Originally posted by: Guy CaballeroBantha Tracks Spring 1980:
"SW: At one point there were going to be twelve Star Wars films.
GL: I cut that number down to nine because the other three were tangential to the saga. Star Wars was the fourth story in the saga and was to have been called Star Wars: Episode Four A New Hope. But I decided people wouldn't understand the numbering system so we dropped it. For Empire, though, we're putting back the number and will call it Episode Five: The Empire Strikes Back. After the third film in this trilogy we'll go back and make the first trilogy, which deals with the young Ben Kenobi and the young Darth Vader.
SW: What is the third trilogy about?
GL: It deals with the character that survives Star Wars III and his adventures."

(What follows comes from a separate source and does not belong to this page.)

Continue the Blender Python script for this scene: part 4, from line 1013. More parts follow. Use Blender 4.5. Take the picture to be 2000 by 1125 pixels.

More recently, Gary Kurtz also said there were 9 planned. George should just say "look, the story was already getting thin by Jedi, so I gave up on the 3rd trilogy". Okay but when he says that it was all a media myth that he had 9 movies planned out, couldn't he be talking about how many movies he ended up coming up with material for? From what I understand the 9 movie concept would have included the Emperor surviving, and Luke and Anakin teaming up to finally vanquish him. If he took that idea and condensed it into the finaly of ROTJ, then in truth that was all the story he had come up with right?
Originally posted by: Anchorhead
Originally posted by: Fang Zei
To my knowledge, the only studio interference was the removal of "Episode IV A New Hope" in the opening crawl.
Another of his lies.
If the studio made him remove the title, post-production - why was it written out and referred to as
The Star Wars during shooting and on pre-production documentation and early one-sheet artwork? Even reproductions of the early scripts published and printed as recently as the mid-90s had only these titles - "The Adventures of Luke Starkiller", "Journal of the Whills", and "The Star Wars".
The phrase A New Hope came into existence a few years after Star Wars was released, after a sequel was planned - not prior to the original release and then vetoed by studio execs.
Why would that have had to have been on the shooting and pre-production doccumentation for Lucas to have wanted to do that? Again it's an assumption on your part that he's lying simply because some documents don't happen to support it. They certainly don't disprove what he's saying.